配偶者控除“改正”に込めた国のホンネは「女性の活躍」ではない
2018年に「配偶者控除」の制度が改正され、その適用範囲が大きく広がります。表向きのテーマは「女性の活躍」とされていますが、根本には「扶養」の問題があると筆者は考えます。
「女性の活躍」は表のテーマにすぎない
2018年から改正される「配偶者控除」「配偶者特別控除」。以下の通り、その適用範囲が大幅に広がります。
【満額の38万円を控除】
配偶者の年収:従来は105万円まで→改正後は150万円まで
【段階的に3万〜36万円を控除】
配偶者の年収:従来は105万〜141万円→改正後は141万〜201万円
また、同時に年収1220万円以上の配偶者控除と配偶者特別控除が廃止されます。「範囲拡大」に伴う税収減を、高所得者への増税によりその一部を補うことで決着した形です。全体としては税収減と予想されていますが、それを覚悟の上で改正に踏み切るのは「家庭の女性に社会で活躍してもらう」というお題目があるから。しかし、こちらが表のテーマだとすると、裏には「扶養問題」というテーマがあります。

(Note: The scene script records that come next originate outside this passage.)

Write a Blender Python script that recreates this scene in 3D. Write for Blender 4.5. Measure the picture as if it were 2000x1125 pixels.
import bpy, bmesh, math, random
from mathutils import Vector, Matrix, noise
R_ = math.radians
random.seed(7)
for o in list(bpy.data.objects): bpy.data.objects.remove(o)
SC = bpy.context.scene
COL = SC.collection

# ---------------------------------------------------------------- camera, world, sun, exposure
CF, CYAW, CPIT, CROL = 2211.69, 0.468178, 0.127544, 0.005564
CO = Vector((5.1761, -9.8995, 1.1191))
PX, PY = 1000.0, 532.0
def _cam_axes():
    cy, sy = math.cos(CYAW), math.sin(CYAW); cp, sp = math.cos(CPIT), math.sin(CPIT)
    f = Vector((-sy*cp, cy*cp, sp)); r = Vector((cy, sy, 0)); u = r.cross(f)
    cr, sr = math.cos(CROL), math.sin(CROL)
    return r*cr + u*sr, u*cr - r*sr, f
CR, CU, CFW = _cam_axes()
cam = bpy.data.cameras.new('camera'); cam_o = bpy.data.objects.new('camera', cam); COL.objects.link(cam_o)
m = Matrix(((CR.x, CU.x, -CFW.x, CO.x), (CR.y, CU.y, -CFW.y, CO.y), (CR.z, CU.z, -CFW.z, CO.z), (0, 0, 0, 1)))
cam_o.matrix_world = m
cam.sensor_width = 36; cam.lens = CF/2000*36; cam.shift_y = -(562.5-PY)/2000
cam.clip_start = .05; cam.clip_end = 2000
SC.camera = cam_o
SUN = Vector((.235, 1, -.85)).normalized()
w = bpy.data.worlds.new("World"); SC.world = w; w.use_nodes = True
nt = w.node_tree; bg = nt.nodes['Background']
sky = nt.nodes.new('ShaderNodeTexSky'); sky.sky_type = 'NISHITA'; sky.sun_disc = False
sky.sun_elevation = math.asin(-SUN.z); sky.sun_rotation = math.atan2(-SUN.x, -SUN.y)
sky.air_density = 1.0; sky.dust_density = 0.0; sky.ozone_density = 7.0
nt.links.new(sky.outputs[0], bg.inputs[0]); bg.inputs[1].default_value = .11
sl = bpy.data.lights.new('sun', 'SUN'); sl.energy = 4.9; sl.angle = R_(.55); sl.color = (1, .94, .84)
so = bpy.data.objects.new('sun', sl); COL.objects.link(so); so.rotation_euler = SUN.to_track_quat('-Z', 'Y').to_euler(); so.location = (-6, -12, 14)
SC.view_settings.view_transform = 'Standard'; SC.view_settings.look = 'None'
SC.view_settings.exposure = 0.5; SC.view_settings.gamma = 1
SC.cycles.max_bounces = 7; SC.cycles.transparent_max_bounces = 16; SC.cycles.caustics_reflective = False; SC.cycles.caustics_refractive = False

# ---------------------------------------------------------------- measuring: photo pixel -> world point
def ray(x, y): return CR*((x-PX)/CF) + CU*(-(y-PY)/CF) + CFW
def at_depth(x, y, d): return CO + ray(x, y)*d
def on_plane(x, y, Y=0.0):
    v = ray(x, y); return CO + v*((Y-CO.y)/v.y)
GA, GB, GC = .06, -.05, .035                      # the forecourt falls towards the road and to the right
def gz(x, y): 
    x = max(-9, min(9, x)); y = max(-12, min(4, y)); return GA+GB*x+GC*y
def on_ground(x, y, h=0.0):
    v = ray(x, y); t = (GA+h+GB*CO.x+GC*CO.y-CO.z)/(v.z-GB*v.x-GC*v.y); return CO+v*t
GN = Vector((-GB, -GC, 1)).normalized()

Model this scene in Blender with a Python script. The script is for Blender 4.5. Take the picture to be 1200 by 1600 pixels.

一般的に、厚生年金の加入者である会社員は2号被保険者に該当しますが、その妻は3号被保険者で、健康保険と国民年金の保険料を免除されています。そうでありながら、将来の国民年金を満額受け取れるため「主婦特権」などと揶揄(やゆ)されるのです。3号被保険者は平成27年時点で915万人。専業主婦世帯は687万世帯、共働き世帯は1114万世帯で、現役で働いている世帯が合計1801万世帯だとすると、その約半数は「妻が扶養」ということになります。
高度成長期ならいざ知らず、昨今の低成長、しかも社会保険制度がひっ迫している状況において、「払わずにもらえる」3号被保険者の制度は誰の目から見ても継続不可能で、早急な対策が求められます。3号被保険者でも「扶養から外れないように」と就労時間を調整しているケースは多く、こうした方々に「社会保険に加入してもらいたい」というのが国の本音で、今回の配偶者控除改正にもそうした意図が含まれているのです。
なお、このような話になると「専業主婦はずるい」といった感情論に陥りがちですが、それも稚拙な議論です。制度がある以上、家族単位で利益を最大化するのは当然の話で、責められるべきは抜本的な改革をしてこなかった国です。しかし「痛み」を伴う強硬手段に出れば、915万人の「奥さま」を敵に回すことになるため、今回の改正で国は社会保険加入という「甘い誘惑」をしていますが、果たしてうまくいくでしょうか。